Each line of the material must be returned exactly.

**Information provided:**
****************************************
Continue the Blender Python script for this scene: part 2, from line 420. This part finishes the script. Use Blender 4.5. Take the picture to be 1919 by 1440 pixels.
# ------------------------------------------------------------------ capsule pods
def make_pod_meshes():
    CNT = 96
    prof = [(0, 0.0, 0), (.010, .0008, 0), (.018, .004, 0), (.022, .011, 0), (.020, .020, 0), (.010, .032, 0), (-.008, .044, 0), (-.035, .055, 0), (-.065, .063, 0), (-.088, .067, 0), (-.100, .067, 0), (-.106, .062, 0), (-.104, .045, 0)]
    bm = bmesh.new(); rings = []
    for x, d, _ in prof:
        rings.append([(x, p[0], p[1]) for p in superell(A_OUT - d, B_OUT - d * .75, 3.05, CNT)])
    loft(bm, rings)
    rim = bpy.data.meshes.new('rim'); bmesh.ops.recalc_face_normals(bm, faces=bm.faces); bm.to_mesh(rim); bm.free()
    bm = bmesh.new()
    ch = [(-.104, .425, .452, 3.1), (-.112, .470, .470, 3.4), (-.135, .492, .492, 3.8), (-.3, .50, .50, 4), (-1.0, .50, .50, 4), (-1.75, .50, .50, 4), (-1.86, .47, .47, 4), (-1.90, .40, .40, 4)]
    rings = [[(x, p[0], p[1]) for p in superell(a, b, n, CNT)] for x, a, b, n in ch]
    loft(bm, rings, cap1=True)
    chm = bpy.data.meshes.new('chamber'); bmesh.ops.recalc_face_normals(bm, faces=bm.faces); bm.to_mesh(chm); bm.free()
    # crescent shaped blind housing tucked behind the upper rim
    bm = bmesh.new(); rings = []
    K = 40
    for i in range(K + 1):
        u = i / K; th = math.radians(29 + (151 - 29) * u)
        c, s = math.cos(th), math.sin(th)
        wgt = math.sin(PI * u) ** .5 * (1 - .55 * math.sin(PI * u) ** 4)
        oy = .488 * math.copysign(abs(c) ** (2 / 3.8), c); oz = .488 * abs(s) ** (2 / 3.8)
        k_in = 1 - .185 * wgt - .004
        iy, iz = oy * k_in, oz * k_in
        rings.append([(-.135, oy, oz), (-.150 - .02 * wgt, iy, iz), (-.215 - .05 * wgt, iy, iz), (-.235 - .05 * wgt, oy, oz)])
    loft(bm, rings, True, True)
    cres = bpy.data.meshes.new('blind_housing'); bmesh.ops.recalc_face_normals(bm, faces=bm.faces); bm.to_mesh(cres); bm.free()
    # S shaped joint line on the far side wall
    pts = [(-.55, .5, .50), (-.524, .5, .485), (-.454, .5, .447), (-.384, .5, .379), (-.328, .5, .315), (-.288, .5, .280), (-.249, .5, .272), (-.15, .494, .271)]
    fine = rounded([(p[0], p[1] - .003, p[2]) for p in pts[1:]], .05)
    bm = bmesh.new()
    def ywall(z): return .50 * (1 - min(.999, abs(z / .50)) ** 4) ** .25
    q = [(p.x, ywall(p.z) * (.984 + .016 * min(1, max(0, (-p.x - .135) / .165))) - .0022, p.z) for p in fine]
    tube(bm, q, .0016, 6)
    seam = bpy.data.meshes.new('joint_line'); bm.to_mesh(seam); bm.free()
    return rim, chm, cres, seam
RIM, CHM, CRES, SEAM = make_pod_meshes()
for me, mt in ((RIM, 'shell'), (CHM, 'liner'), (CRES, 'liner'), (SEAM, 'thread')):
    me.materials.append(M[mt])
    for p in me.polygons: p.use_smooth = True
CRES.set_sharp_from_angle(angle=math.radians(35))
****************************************
**Answer to the exercise:**
Continue the Blender Python script for this scene: part 2, from line 420. This part finishes the script. Use Blender 4.5. Take the picture to be 1919 by 1440 pixels.
# ------------------------------------------------------------------ capsule pods
def make_pod_meshes():
    CNT = 96
    prof = [(0, 0.0, 0), (.010, .0008, 0), (.018, .004, 0), (.022, .011, 0), (.020, .020, 0), (.010, .032, 0), (-.008, .044, 0), (-.035, .055, 0), (-.065, .063, 0), (-.088, .067, 0), (-.100, .067, 0), (-.106, .062, 0), (-.104, .045, 0)]
    bm = bmesh.new(); rings = []
    for x, d, _ in prof:
        rings.append([(x, p[0], p[1]) for p in superell(A_OUT - d, B_OUT - d * .75, 3.05, CNT)])
    loft(bm, rings)
    rim = bpy.data.meshes.new('rim'); bmesh.ops.recalc_face_normals(bm, faces=bm.faces); bm.to_mesh(rim); bm.free()
    bm = bmesh.new()
    ch = [(-.104, .425, .452, 3.1), (-.112, .470, .470, 3.4), (-.135, .492, .492, 3.8), (-.3, .50, .50, 4), (-1.0, .50, .50, 4), (-1.75, .50, .50, 4), (-1.86, .47, .47, 4), (-1.90, .40, .40, 4)]
    rings = [[(x, p[0], p[1]) for p in superell(a, b, n, CNT)] for x, a, b, n in ch]
    loft(bm, rings, cap1=True)
    chm = bpy.data.meshes.new('chamber'); bmesh.ops.recalc_face_normals(bm, faces=bm.faces); bm.to_mesh(chm); bm.free()
    # crescent shaped blind housing tucked behind the upper rim
    bm = bmesh.new(); rings = []
    K = 40
    for i in range(K + 1):
        u = i / K; th = math.radians(29 + (151 - 29) * u)
        c, s = math.cos(th), math.sin(th)
        wgt = math.sin(PI * u) ** .5 * (1 - .55 * math.sin(PI * u) ** 4)
        oy = .488 * math.copysign(abs(c) ** (2 / 3.8), c); oz = .488 * abs(s) ** (2 / 3.8)
        k_in = 1 - .185 * wgt - .004
        iy, iz = oy * k_in, oz * k_in
        rings.append([(-.135, oy, oz), (-.150 - .02 * wgt, iy, iz), (-.215 - .05 * wgt, iy, iz), (-.235 - .05 * wgt, oy, oz)])
    loft(bm, rings, True, True)
    cres = bpy.data.meshes.new('blind_housing'); bmesh.ops.recalc_face_normals(bm, faces=bm.faces); bm.to_mesh(cres); bm.free()
    # S shaped joint line on the far side wall
    pts = [(-.55, .5, .50), (-.524, .5, .485), (-.454, .5, .447), (-.384, .5, .379), (-.328, .5, .315), (-.288, .5, .280), (-.249, .5, .272), (-.15, .494, .271)]
    fine = rounded([(p[0], p[1] - .003, p[2]) for p in pts[1:]], .05)
    bm = bmesh.new()
    def ywall(z): return .50 * (1 - min(.999, abs(z / .50)) ** 4) ** .25
    q = [(p.x, ywall(p.z) * (.984 + .016 * min(1, max(0, (-p.x - .135) / .165))) - .0022, p.z) for p in fine]
    tube(bm, q, .0016, 6)
    seam = bpy.data.meshes.new('joint_line'); bm.to_mesh(seam); bm.free()
    return rim, chm, cres, seam
RIM, CHM, CRES, SEAM = make_pod_meshes()
for me, mt in ((RIM, 'shell'), (CHM, 'liner'), (CRES, 'liner'), (SEAM, 'thread')):
    me.materials.append(M[mt])
    for p in me.polygons: p.use_smooth = True
CRES.set_sharp_from_angle(angle=math.radians(35))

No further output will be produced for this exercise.